>> Begin

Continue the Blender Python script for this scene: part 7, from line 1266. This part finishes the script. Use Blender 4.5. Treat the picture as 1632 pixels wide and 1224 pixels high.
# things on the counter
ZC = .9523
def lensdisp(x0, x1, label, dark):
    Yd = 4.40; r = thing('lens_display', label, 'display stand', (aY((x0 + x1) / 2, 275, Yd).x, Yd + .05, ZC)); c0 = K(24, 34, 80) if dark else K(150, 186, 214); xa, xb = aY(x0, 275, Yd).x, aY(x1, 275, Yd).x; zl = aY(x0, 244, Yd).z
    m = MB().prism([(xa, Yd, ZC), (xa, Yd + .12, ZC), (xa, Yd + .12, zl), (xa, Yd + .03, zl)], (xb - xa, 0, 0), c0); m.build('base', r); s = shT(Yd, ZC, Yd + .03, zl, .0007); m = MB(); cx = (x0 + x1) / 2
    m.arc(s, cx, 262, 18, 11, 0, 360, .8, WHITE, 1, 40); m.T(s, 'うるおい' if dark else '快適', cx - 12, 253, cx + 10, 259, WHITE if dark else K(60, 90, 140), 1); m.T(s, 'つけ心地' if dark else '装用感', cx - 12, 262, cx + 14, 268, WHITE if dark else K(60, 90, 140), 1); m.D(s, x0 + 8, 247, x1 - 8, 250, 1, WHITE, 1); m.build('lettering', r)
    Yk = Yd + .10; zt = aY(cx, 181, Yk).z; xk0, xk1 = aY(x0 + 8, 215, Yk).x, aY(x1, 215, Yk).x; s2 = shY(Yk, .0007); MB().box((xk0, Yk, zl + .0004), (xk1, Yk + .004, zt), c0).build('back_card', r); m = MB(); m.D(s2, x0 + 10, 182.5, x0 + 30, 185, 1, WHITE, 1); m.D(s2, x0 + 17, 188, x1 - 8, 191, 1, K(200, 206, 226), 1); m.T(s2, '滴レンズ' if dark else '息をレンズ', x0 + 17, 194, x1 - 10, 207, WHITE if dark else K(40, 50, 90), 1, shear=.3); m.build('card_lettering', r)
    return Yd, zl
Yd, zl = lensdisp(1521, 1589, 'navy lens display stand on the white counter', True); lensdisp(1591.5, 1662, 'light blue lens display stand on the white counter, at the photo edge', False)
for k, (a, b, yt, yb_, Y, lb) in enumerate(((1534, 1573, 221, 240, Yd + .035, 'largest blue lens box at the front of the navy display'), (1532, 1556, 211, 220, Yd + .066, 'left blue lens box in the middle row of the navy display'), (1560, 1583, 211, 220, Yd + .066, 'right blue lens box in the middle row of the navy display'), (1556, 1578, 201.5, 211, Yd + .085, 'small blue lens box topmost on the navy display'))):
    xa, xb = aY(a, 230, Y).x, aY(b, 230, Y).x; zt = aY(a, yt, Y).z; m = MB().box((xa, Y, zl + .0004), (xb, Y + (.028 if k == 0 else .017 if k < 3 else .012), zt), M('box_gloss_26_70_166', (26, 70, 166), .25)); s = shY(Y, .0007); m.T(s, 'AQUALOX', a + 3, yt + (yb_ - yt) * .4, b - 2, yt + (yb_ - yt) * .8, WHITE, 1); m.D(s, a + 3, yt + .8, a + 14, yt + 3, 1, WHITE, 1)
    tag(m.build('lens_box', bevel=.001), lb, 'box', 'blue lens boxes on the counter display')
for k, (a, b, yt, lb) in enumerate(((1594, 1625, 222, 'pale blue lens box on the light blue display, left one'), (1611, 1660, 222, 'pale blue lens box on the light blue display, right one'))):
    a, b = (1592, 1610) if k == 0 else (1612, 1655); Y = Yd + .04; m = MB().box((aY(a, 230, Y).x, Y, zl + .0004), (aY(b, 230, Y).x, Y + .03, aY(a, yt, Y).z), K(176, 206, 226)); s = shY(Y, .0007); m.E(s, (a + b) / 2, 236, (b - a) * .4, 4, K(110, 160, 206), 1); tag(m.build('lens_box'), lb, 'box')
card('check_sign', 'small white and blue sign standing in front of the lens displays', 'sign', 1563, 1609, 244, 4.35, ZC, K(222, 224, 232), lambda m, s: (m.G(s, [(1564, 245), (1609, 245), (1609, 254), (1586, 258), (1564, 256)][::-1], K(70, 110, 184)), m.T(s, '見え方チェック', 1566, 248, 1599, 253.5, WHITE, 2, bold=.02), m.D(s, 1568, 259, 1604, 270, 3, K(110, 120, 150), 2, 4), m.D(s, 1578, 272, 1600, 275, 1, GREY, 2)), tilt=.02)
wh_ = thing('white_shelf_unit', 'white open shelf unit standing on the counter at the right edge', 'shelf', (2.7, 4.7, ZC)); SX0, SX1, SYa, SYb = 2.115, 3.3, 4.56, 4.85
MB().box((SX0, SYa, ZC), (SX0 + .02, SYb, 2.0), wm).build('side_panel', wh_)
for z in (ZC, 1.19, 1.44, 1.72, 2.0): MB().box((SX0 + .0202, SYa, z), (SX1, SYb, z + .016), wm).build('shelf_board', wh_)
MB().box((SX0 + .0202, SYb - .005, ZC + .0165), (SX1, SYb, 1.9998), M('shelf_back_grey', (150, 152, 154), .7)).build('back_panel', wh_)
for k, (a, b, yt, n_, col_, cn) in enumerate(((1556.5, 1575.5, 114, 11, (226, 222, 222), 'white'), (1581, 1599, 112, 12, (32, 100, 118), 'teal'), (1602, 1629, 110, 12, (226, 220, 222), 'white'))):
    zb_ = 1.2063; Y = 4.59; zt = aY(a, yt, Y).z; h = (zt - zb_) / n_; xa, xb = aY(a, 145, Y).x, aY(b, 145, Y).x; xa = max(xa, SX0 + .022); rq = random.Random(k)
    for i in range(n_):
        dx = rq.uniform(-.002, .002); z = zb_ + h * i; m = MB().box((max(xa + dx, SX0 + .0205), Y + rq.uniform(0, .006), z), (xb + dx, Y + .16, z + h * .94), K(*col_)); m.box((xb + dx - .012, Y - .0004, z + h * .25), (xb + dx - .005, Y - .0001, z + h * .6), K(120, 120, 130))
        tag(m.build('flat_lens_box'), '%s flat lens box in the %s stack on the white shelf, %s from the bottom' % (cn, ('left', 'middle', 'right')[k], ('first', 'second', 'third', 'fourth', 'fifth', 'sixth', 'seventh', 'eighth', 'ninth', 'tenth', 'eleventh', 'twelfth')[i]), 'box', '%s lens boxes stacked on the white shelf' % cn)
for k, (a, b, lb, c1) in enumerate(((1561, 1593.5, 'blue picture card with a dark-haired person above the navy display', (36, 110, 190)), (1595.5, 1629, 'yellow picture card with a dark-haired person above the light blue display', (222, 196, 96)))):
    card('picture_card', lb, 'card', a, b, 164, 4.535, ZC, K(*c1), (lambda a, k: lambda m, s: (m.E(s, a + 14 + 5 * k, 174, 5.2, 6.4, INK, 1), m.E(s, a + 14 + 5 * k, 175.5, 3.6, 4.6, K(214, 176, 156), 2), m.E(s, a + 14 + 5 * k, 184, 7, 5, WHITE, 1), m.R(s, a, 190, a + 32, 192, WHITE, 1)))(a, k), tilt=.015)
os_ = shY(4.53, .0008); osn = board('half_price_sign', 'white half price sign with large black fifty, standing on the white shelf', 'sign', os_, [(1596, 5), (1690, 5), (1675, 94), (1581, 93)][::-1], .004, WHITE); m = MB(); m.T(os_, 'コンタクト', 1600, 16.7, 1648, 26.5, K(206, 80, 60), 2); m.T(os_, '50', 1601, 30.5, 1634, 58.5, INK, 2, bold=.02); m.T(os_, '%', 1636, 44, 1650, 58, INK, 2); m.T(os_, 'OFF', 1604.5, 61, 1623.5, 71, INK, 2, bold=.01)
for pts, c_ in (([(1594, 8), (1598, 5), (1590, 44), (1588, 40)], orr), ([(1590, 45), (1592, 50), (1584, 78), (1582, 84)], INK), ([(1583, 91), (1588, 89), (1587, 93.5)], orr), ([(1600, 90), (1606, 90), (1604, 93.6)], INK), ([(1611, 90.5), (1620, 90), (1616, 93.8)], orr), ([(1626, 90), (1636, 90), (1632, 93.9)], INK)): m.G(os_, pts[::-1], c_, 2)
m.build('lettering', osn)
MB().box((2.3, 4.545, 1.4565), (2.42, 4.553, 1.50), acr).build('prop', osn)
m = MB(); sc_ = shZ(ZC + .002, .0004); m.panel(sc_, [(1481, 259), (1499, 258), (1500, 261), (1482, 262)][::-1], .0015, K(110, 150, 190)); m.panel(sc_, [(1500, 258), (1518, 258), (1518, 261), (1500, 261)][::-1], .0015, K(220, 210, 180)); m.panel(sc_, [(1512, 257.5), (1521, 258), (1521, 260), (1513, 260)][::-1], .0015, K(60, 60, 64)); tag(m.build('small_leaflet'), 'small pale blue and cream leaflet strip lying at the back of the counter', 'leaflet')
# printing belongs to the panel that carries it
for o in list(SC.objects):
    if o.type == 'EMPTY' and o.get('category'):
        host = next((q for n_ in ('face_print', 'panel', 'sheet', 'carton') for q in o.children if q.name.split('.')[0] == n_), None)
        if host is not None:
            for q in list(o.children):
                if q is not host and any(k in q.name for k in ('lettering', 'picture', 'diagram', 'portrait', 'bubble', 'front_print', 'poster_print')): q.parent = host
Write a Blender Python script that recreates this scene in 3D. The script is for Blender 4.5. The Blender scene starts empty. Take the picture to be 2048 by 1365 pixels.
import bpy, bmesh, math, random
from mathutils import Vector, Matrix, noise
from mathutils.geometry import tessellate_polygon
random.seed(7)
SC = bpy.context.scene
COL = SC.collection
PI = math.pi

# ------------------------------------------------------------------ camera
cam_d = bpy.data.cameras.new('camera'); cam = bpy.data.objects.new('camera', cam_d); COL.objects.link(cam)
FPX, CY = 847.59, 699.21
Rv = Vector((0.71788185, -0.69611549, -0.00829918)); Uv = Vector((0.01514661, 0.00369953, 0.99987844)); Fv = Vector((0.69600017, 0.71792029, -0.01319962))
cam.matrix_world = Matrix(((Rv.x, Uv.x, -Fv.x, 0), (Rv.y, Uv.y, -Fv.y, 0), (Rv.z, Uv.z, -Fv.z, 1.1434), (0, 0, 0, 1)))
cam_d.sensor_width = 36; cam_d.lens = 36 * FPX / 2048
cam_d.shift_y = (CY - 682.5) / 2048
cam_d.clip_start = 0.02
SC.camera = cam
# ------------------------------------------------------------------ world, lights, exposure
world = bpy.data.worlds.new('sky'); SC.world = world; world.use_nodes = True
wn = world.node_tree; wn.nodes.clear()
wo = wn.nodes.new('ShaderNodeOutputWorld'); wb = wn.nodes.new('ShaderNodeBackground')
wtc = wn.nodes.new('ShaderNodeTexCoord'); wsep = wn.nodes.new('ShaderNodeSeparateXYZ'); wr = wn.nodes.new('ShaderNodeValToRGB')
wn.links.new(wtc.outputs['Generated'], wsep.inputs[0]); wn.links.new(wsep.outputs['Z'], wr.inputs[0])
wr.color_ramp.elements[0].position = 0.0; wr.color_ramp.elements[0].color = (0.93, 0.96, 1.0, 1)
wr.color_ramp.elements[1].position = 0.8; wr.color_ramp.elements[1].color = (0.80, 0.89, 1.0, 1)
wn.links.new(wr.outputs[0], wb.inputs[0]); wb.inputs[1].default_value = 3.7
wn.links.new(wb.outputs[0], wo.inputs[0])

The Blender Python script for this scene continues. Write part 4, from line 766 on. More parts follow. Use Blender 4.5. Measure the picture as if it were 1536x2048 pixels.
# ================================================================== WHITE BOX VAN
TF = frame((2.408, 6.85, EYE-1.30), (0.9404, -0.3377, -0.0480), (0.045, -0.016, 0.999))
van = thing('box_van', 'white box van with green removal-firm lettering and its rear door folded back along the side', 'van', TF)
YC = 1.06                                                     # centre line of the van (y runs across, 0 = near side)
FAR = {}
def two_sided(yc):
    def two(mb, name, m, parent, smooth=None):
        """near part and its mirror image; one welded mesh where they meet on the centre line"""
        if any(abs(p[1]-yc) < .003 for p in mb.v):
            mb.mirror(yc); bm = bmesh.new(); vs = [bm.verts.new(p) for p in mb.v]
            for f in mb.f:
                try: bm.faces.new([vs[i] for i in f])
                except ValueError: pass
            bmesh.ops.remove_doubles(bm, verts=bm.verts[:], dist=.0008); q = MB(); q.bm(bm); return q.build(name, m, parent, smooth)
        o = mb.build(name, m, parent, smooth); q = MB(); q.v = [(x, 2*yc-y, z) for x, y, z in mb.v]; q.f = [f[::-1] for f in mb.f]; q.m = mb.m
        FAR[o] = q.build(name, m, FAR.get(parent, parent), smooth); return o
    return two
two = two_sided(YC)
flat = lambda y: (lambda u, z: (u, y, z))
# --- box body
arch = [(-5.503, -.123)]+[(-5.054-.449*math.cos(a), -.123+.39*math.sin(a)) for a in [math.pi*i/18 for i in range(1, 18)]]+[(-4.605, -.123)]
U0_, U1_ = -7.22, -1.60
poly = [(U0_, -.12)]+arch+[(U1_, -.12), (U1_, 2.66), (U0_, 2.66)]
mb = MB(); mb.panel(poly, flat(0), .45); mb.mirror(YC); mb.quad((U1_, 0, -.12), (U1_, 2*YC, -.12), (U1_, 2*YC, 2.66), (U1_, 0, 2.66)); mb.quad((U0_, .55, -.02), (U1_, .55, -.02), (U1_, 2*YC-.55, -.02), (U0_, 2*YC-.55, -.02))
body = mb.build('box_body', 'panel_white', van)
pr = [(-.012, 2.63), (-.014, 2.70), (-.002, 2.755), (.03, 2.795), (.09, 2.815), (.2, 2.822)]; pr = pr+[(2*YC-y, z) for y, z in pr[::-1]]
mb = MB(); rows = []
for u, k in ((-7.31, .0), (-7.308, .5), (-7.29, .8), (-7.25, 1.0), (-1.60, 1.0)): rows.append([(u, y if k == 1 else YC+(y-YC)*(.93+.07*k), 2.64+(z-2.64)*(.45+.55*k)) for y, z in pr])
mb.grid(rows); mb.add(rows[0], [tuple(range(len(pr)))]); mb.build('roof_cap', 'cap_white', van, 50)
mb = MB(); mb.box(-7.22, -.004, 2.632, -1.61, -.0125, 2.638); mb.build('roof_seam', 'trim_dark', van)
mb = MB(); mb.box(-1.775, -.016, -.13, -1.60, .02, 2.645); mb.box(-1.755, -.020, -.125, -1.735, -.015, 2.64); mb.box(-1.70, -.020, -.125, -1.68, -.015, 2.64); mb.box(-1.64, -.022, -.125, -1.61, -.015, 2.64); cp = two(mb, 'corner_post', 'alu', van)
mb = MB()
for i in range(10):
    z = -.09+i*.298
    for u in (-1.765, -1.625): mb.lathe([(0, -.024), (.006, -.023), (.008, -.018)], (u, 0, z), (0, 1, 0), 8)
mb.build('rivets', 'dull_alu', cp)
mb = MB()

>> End

Scan the listing above for the word "pixels" and show each line where it is found.

TASK SOLUTION>
Continue the Blender Python script for this scene: part 7, from line 1266. This part finishes the script. Use Blender 4.5. Treat the picture as 1632 pixels wide and 1224 pixels high.
Write a Blender Python script that recreates this scene in 3D. The script is for Blender 4.5. The Blender scene starts empty. Take the picture to be 2048 by 1365 pixels.
The Blender Python script for this scene continues. Write part 4, from line 766 on. More parts follow. Use Blender 4.5. Measure the picture as if it were 1536x2048 pixels.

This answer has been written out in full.